Written instruction
Wherever the word "hangers" appears in a line, extract that line.

Data provided
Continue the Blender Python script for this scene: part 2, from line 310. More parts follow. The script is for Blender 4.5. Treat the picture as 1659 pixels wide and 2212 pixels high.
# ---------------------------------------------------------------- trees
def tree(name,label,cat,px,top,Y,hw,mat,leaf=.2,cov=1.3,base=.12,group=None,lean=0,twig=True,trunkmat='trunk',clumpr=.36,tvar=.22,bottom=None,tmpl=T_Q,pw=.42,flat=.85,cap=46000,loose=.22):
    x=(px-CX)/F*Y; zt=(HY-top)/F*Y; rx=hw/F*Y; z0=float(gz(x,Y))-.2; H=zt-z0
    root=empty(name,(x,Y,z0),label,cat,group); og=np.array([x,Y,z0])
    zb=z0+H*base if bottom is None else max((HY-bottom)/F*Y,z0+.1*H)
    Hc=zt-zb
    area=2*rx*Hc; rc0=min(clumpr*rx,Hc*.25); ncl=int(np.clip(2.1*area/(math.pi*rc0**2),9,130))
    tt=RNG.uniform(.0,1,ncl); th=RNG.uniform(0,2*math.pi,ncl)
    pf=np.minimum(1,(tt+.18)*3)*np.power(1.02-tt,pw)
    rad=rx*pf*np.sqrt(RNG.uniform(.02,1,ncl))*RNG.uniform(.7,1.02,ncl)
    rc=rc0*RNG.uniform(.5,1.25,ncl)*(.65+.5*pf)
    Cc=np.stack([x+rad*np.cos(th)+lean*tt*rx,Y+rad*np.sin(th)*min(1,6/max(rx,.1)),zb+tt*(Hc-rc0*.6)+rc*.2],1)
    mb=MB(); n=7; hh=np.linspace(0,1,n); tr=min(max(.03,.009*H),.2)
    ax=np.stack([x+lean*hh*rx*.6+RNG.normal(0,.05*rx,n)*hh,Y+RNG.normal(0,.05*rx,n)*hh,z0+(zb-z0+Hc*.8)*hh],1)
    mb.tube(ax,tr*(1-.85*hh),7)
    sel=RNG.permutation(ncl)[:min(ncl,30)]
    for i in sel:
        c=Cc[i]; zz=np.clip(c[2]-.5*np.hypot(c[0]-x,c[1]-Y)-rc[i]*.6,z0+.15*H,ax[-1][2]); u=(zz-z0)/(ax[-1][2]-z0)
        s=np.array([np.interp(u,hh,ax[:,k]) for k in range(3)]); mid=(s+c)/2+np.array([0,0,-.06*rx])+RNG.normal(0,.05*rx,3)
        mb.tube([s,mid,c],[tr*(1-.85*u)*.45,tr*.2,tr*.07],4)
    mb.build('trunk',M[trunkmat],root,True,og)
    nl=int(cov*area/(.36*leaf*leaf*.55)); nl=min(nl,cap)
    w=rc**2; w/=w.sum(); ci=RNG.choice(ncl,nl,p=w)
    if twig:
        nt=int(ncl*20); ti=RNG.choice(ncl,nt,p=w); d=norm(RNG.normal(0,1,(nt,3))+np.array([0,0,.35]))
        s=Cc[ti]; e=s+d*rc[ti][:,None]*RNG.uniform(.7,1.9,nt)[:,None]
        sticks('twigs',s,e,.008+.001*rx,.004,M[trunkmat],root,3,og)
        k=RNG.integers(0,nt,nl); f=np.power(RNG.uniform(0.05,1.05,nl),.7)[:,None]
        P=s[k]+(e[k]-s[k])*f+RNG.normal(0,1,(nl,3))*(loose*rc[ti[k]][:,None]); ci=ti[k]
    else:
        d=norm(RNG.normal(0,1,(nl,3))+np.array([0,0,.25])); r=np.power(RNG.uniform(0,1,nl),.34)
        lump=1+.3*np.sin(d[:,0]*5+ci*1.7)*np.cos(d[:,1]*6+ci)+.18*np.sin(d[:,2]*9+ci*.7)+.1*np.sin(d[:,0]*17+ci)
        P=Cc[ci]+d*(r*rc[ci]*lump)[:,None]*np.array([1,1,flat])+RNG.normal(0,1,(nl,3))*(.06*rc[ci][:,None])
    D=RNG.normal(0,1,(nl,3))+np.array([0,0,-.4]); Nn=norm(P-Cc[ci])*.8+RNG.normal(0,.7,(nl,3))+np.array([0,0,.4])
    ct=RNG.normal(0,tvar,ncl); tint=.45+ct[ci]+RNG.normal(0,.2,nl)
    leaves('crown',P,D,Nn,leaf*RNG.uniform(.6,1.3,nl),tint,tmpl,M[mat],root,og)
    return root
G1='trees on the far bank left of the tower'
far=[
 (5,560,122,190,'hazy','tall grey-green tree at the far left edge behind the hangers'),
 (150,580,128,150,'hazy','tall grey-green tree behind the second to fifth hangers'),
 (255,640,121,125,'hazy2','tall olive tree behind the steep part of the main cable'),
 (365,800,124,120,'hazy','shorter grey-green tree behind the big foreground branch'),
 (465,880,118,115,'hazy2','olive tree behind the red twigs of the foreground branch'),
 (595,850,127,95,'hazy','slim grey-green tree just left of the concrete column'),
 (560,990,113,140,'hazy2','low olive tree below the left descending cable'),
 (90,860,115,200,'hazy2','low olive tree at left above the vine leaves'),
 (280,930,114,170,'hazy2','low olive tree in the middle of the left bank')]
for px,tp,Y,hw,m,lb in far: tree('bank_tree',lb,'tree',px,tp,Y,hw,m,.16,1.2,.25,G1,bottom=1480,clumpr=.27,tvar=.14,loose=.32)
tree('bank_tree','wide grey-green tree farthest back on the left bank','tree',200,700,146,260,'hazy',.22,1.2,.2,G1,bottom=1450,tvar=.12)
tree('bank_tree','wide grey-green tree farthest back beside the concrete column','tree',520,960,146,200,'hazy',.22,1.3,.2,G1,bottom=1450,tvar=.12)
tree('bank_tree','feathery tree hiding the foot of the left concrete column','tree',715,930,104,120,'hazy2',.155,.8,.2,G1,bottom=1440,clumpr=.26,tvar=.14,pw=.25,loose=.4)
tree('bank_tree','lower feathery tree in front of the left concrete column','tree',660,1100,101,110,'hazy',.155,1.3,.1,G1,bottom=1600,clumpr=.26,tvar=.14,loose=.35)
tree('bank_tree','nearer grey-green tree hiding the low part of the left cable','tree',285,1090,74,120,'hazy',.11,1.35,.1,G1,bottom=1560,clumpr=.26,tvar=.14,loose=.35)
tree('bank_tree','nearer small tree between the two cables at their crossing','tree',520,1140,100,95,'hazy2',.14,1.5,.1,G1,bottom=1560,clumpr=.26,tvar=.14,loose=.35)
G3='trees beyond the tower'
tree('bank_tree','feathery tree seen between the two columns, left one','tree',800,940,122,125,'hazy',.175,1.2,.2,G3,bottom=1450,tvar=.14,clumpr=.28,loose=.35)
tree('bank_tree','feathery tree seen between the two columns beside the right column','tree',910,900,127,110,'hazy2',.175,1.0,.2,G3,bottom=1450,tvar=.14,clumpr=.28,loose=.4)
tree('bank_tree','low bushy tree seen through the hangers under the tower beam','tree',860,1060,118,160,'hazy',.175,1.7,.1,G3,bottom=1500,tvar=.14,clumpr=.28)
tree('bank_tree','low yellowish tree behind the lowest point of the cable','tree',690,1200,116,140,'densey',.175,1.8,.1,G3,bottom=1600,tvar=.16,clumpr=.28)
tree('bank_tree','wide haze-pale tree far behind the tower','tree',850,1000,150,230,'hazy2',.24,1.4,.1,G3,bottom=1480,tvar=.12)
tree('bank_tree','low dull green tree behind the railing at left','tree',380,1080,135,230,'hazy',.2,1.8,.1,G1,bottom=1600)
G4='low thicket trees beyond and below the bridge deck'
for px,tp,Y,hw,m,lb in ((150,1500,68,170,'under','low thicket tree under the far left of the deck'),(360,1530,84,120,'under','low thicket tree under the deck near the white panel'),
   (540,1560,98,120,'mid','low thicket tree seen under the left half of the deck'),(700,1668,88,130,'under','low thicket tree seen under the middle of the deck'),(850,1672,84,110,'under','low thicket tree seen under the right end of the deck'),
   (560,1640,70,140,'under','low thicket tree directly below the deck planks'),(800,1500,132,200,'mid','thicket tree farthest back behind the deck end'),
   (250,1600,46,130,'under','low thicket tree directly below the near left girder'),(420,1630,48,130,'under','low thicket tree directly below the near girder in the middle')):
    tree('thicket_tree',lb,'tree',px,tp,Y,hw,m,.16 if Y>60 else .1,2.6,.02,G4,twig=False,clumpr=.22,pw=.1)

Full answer
 (5,560,122,190,'hazy','tall grey-green tree at the far left edge behind the hangers'),
 (150,580,128,150,'hazy','tall grey-green tree behind the second to fifth hangers'),
tree('bank_tree','low bushy tree seen through the hangers under the tower beam','tree',860,1060,118,160,'hazy',.175,1.7,.1,G3,bottom=1500,tvar=.14,clumpr=.28)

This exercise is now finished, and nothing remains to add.